SDCC 2010: Melissa Bianco on lessons and innovations in City of Heroes Going Rogue

July 27, 2010

There’s less than a month left before the release of Going Rogue, something that many City of Heroes players are looking forward to with heavy anticipation. The team at Paragon Studios has been anything but stingy with information about the upcoming expansion as well — they’ve been more than happy to share just how impressive the features are going to be. We had a chance to catch up with the the team at SDCC 2010, which gave us the opportunity to take a closer look and get a few more insights about the game’s development.

Melissa "War Witch" Bianco was on hand to share several details about the game’s upcoming improvements, and while many of the elements previewed at the convention are familiar to players following Going Rogue, there are some new revelations beneath the cut. If you’re allergic to cuts, you can at least take solace in the confirmed fact that the expansion will feature seven new costume sets, including the Praetorian Police costume and the Resistance outfit. For more on missions and how they’ll be implemented in the upcoming City of Heroes expansion, click on away.

Massively: What lessons have you learned from prior projects and the previous expansion (City of Villains)?

Melissa Bianco: One of the lessons that we learned is just about planning. We always plan everything well, but on this expansion NCsoft really gave us the time and the resources to put a lot of effort and depth — into the story, into the lore, into the assets. They supported us with a new graphical upgrade so we could really make this expansion shine and make it unique.

One of the things we really wanted to make sure of is even though we’re a six year old game and have six years worth of content, we wanted to make sure we were innovating always, and NCsoft has definitely supported us with that. We also wanted to kind of reinvent the game a little bit for players that haven’t seen it in a while. We really learned that you always have to step up your game, and we do with every issue, but an issue is a small chunk of time. With an expansion, though, that’s where you want to be sure that the rubber hits the road, that you just nail it coming out of the gate. I think that we do that with every [update], but with this one we’ve stepped the bar up really high.

What does the expansion offer returning players?

Even if you’re a veteran player, you can create a new Praetorian character. Praetoria is a 1-20 experience. So you get to experience this whole new universe with everyone else. It’s all new, no one is ahead of you in any way. Hundreds of new missions, new badges, new places to explore… for the player who’s never played before, we’ve got a brand-new tutorial, but for the veteran it’s like a whole new world. You can reinvent a character and start over.

What kind of innovations would you say are at the center of the expansion?

The way we present our missions. Before, you’d kind of get a wall of text — we’d try to explain our story with a lot of text, and for some people that’s just way too much. Now what we do is use dialogue trees. We’ve used those before, but we’ve really taken those and expanded on them in this one. So it’s almost like you’re having a conversation.

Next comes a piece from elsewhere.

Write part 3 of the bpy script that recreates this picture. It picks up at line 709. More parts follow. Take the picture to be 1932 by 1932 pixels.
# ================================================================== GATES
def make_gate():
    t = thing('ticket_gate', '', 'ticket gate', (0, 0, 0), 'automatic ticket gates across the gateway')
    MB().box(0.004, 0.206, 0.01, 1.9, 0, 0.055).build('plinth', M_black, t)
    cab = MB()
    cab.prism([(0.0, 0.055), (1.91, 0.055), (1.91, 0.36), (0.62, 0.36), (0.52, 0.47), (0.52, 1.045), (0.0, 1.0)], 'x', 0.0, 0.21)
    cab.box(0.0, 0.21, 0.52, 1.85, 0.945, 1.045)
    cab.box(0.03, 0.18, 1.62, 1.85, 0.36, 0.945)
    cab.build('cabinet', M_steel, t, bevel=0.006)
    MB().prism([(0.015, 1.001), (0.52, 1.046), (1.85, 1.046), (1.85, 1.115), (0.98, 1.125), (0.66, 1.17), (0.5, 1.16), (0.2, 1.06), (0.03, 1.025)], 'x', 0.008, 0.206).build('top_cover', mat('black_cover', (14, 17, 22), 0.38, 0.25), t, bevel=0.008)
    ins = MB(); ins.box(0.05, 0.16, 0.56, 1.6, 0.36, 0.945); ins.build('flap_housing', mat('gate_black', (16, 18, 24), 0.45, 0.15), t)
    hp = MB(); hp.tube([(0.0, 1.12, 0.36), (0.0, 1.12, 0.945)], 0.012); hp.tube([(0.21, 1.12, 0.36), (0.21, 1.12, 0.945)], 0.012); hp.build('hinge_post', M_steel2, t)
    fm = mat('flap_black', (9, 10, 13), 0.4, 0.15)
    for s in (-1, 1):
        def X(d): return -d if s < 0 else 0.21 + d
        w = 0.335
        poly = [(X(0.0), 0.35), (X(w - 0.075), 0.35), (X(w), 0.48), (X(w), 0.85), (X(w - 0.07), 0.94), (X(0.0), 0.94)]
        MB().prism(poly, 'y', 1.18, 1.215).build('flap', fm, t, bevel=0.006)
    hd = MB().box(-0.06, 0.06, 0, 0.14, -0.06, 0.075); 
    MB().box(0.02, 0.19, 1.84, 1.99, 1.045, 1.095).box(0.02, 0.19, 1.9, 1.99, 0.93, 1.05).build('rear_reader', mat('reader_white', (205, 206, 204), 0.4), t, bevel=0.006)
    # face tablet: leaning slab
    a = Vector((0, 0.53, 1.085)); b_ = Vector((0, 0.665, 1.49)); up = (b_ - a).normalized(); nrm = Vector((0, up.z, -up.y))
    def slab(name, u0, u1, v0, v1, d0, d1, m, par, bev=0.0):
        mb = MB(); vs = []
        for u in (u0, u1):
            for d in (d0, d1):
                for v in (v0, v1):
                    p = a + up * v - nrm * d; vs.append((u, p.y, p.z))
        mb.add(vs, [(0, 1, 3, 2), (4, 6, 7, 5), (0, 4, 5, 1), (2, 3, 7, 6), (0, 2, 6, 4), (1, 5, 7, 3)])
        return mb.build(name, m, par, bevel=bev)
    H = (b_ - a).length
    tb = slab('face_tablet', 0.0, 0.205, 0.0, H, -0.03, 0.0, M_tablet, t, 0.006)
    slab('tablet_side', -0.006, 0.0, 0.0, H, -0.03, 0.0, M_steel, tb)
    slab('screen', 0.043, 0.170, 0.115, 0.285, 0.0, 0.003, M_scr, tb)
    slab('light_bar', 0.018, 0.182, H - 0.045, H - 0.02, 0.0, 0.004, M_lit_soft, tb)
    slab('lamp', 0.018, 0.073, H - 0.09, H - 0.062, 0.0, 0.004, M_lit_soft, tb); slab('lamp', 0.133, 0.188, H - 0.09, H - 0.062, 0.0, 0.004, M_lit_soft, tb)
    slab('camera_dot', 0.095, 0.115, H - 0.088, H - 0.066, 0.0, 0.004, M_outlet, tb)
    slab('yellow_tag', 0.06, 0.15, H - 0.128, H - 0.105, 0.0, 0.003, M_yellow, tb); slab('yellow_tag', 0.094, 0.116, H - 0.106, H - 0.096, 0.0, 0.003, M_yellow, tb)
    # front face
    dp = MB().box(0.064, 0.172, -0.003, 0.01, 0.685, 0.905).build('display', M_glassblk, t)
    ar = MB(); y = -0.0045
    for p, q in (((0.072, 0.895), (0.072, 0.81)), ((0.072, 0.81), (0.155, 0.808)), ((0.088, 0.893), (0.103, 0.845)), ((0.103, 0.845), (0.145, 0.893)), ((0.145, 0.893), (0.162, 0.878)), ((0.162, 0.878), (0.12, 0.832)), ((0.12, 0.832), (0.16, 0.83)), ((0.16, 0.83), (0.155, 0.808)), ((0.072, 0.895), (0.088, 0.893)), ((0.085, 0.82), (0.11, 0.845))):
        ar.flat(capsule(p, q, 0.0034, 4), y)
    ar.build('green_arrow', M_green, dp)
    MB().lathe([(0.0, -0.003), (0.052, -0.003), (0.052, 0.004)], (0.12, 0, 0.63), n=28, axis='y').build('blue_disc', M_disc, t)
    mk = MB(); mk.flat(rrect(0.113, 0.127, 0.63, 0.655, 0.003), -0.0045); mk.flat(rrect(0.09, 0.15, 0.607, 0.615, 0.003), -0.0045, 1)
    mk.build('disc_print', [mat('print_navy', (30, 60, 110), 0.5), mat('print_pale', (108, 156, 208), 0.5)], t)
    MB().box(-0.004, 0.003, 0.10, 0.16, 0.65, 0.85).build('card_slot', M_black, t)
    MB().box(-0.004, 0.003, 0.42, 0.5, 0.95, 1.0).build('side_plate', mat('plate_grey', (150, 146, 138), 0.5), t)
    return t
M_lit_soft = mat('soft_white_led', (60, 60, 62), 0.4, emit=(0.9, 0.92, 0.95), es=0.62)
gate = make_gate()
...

Some people want to know all of the notes, but some people really just want to get to the meat of it and get playing. So for those that really want to find out the lore, we can use those dialogue trees. We’re also using a lot more custcenes to tell the story — we’ve used those before, but now, any time you go through a really signature moment, like having a really important conversation, you get a really nice cutscene.

We also have phasing contacts — so, for example, in this mission if Belladonna was standing on this street corner and you took her down, from then on she’s gone [for that character]. But another player might see her, because that player hasn’t taken her down. We’re also doing things like sabotage and subterfuge. So if I’m in a mission for Praetor White, Calvin Scott might gives me a call and ask me to damage the Praetor’s files — and I can do that. Then you go back to your contact, and they recognize the choices that you’ve made and they react accordingly.

We’ve put a lot of time and effort into building the lore around the stories, and so players can really experience that it is a shade of gray between the two factions, it’s not black and white. One of the things the players have really told us is that in this game, it’s all about their characters. The reason we have so much customization from powersets to costumes, auras, creation, is because you don’t want to be a carbon copy of the guy next to you. Our players feel very strongly that their character has its own unique journey, and so we’re trying to really support that with our mission system, and make them feel like "wow, this is something that’s happened to my character and is very personal to them."